▶ **Request**
Locate the lines that hold the string "script". Copy every such line.

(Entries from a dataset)

⁂

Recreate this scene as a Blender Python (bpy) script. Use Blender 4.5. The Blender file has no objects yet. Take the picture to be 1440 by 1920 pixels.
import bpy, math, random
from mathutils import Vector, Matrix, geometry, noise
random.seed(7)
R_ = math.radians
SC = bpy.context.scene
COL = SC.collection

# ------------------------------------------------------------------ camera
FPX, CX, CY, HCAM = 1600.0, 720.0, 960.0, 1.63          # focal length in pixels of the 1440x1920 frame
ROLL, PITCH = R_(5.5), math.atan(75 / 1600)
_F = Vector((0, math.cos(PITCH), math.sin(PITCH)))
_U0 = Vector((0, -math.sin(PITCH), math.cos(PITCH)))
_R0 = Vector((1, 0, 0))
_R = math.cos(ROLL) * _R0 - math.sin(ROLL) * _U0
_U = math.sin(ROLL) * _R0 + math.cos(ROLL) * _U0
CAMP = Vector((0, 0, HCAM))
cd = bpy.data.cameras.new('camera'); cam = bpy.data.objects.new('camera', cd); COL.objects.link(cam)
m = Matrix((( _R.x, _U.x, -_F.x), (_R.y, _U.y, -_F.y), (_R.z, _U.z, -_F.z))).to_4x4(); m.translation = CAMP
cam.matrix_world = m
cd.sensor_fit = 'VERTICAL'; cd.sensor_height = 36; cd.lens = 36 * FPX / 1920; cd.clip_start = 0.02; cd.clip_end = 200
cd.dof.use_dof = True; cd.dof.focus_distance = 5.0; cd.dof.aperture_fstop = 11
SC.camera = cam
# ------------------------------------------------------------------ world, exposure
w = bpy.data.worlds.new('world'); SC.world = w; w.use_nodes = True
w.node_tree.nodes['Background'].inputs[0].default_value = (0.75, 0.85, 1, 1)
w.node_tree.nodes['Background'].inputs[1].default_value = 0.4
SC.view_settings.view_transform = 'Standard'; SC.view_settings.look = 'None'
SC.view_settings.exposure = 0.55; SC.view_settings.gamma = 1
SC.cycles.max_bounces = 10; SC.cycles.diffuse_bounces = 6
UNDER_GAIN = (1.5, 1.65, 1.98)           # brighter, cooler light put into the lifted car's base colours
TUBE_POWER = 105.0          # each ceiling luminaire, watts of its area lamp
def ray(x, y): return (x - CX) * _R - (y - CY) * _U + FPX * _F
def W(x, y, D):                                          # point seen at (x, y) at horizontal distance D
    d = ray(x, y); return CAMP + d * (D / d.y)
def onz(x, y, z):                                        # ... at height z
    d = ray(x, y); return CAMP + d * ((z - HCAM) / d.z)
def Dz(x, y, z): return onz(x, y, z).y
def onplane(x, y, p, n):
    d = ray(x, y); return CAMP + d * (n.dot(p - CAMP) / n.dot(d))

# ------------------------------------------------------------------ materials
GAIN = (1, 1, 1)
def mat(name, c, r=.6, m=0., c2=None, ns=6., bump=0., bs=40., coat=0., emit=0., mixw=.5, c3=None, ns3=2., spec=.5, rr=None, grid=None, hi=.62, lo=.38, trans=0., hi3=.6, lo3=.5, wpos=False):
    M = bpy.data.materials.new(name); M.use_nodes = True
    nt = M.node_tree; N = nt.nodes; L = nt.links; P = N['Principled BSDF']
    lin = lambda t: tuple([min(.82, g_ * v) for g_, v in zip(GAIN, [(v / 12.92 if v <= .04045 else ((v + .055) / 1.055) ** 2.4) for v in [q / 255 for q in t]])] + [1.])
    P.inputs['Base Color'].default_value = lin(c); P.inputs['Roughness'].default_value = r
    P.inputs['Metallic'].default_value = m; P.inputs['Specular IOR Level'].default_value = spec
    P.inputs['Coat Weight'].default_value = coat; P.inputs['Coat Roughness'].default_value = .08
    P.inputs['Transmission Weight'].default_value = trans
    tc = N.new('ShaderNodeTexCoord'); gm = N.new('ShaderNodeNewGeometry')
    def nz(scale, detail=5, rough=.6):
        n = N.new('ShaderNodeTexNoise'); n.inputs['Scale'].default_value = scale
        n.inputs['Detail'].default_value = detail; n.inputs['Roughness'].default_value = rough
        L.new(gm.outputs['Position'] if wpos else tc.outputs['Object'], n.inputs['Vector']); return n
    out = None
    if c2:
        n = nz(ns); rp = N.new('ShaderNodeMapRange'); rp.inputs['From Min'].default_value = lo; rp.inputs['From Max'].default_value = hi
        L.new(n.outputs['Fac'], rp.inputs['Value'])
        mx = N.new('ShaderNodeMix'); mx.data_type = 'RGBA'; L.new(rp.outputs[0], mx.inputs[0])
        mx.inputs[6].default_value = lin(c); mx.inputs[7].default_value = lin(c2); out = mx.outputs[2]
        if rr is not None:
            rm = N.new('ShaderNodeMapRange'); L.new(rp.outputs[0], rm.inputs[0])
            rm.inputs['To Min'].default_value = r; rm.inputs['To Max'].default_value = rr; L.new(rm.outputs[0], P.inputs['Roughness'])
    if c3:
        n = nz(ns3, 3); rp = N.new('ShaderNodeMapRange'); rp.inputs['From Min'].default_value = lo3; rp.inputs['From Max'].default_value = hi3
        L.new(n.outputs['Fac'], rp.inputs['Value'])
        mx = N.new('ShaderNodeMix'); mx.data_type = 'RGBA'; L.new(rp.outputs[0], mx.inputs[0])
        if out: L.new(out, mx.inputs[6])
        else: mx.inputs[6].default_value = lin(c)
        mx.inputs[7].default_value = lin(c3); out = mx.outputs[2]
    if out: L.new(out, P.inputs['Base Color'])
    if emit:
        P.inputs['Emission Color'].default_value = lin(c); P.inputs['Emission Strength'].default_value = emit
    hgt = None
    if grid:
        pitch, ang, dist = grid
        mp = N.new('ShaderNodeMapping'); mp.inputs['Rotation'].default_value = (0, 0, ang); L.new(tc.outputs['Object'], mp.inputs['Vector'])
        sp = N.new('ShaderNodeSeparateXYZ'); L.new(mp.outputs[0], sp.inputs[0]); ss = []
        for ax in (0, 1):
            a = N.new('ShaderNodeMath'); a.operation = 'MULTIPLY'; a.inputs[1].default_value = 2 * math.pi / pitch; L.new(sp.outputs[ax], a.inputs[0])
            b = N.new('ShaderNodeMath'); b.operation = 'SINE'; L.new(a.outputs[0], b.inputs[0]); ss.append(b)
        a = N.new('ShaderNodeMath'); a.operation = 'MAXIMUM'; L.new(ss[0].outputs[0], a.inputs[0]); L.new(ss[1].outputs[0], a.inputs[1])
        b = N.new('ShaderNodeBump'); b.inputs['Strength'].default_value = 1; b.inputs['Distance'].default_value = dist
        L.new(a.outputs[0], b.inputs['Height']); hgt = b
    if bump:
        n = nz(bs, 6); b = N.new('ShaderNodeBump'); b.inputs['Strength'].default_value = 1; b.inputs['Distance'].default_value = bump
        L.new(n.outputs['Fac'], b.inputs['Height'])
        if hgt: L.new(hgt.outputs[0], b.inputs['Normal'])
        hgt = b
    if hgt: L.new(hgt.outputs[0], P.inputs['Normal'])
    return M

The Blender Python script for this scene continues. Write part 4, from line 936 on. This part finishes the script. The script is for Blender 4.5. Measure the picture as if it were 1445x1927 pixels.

⁂

▶ **Finished task**
Recreate this scene as a Blender Python (bpy) script. Use Blender 4.5. The Blender file has no objects yet. Take the picture to be 1440 by 1920 pixels.
The Blender Python script for this scene continues. Write part 4, from line 936 on. This part finishes the script. The script is for Blender 4.5. Measure the picture as if it were 1445x1927 pixels.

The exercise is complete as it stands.